## Requirements
Identify and reproduce every line holding the string "Blender".

## Data provided

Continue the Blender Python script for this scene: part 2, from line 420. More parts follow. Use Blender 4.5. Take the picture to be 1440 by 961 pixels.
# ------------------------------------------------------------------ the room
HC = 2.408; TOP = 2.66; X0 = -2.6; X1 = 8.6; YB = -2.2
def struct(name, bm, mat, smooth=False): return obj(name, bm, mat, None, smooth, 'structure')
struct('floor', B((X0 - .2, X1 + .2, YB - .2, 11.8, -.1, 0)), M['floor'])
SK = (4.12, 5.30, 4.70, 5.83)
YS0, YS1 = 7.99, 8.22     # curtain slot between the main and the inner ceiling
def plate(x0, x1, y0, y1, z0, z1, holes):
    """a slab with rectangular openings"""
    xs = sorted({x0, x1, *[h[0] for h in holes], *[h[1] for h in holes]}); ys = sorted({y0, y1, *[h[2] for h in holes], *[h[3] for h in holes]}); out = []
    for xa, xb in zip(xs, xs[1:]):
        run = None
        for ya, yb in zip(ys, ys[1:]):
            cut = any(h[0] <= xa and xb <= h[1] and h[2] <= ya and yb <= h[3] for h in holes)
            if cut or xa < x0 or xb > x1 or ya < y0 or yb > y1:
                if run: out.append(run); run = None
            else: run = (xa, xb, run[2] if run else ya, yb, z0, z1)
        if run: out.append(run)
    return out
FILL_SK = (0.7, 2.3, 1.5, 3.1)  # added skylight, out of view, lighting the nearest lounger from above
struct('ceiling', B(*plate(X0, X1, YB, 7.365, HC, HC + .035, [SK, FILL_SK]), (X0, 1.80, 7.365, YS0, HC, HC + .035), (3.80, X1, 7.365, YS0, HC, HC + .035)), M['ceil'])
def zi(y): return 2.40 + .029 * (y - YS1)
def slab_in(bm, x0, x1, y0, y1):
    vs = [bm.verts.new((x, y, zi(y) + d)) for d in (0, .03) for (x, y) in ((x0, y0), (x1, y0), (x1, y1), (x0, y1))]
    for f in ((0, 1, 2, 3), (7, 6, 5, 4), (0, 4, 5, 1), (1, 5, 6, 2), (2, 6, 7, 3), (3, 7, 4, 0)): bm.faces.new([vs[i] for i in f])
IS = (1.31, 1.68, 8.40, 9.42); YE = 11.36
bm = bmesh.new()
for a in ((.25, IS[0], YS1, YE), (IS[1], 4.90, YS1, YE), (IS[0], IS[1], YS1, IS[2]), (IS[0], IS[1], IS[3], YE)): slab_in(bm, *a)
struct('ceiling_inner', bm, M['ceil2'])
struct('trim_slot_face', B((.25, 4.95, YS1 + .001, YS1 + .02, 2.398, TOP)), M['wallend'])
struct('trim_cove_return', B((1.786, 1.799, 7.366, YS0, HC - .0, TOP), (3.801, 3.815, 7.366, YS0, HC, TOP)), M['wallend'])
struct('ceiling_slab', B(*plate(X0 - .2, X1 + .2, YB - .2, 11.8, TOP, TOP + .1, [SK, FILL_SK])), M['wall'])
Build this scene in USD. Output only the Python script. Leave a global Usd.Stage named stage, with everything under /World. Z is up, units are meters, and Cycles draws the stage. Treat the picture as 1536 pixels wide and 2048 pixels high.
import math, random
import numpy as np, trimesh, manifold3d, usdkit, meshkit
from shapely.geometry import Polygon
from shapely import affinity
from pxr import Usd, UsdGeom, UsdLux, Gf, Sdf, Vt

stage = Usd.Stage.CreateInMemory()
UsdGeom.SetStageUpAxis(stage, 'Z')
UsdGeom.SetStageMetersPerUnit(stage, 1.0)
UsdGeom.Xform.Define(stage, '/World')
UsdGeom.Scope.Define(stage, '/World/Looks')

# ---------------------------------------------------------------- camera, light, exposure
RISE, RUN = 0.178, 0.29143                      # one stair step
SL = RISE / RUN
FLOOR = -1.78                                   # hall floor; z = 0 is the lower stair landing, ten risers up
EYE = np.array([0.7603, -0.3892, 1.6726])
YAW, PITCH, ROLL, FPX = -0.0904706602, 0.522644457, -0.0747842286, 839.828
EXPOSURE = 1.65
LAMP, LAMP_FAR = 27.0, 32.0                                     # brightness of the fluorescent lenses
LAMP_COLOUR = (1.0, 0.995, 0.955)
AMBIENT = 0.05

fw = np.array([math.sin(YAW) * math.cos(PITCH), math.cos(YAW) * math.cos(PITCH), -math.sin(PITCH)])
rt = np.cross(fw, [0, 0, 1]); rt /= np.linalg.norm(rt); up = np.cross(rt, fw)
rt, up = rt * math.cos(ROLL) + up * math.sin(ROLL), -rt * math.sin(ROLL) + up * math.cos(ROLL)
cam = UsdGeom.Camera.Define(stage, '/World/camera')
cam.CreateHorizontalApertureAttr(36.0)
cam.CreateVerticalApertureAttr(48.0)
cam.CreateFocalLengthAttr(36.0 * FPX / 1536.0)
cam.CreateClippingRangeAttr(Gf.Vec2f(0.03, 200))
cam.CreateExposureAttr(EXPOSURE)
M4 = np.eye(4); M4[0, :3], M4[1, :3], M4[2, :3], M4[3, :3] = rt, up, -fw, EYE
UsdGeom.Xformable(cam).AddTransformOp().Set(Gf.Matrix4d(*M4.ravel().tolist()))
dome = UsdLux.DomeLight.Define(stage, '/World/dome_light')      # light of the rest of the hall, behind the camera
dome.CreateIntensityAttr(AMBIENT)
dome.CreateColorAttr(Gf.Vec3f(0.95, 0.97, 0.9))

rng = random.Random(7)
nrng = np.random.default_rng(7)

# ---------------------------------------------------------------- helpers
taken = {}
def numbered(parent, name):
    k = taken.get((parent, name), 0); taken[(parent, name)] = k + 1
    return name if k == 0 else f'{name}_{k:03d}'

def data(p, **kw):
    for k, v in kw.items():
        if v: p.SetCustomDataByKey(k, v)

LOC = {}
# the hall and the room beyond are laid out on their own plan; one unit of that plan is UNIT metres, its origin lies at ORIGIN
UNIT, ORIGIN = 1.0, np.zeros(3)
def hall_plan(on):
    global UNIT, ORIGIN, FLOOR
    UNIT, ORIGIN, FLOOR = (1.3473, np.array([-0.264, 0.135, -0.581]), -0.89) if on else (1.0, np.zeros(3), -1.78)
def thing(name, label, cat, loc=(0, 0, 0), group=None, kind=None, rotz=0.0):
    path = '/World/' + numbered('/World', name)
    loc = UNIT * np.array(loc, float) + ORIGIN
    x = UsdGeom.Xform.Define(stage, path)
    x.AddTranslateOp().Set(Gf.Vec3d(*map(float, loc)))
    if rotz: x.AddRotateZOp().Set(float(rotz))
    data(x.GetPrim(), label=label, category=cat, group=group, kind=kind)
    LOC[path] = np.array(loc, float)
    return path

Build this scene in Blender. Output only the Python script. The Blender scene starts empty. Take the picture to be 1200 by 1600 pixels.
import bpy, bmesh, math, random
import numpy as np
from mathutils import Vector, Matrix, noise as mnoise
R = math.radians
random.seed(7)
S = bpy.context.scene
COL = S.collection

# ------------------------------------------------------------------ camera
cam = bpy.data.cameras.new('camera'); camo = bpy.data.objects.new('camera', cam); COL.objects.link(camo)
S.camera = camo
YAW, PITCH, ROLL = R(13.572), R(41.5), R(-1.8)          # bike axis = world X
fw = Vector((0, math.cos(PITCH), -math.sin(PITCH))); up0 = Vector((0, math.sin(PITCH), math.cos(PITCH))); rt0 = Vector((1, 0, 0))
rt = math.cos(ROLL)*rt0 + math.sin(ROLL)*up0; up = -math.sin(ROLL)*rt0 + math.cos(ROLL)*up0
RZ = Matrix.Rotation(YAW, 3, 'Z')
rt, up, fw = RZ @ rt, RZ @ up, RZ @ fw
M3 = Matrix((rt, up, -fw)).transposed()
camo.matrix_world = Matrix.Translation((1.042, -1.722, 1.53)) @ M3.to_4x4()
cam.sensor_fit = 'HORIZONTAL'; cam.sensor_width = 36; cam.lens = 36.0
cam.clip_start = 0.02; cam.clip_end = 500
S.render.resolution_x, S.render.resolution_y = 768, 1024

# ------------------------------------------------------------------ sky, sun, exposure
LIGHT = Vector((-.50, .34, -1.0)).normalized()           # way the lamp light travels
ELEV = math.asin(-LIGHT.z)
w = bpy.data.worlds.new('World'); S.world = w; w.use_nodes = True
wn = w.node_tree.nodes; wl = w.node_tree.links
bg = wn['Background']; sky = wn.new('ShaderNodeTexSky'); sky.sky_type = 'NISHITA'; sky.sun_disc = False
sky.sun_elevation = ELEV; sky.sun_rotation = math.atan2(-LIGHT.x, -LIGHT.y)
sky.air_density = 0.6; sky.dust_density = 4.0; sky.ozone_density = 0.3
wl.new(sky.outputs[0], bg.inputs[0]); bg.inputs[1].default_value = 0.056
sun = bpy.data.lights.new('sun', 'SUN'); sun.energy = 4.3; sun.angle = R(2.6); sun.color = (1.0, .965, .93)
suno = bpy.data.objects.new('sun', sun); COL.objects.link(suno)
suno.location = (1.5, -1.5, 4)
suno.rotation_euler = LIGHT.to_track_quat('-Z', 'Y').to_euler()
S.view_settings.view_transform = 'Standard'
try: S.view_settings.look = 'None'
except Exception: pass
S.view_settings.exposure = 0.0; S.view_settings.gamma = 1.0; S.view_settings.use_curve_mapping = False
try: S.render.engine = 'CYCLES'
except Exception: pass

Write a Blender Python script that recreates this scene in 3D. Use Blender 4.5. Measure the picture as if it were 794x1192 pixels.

## Response
Continue the Blender Python script for this scene: part 2, from line 420. More parts follow. Use Blender 4.5. Take the picture to be 1440 by 961 pixels.
Build this scene in Blender. Output only the Python script. The Blender scene starts empty. Take the picture to be 1200 by 1600 pixels.
Write a Blender Python script that recreates this scene in 3D. Use Blender 4.5. Measure the picture as if it were 794x1192 pixels.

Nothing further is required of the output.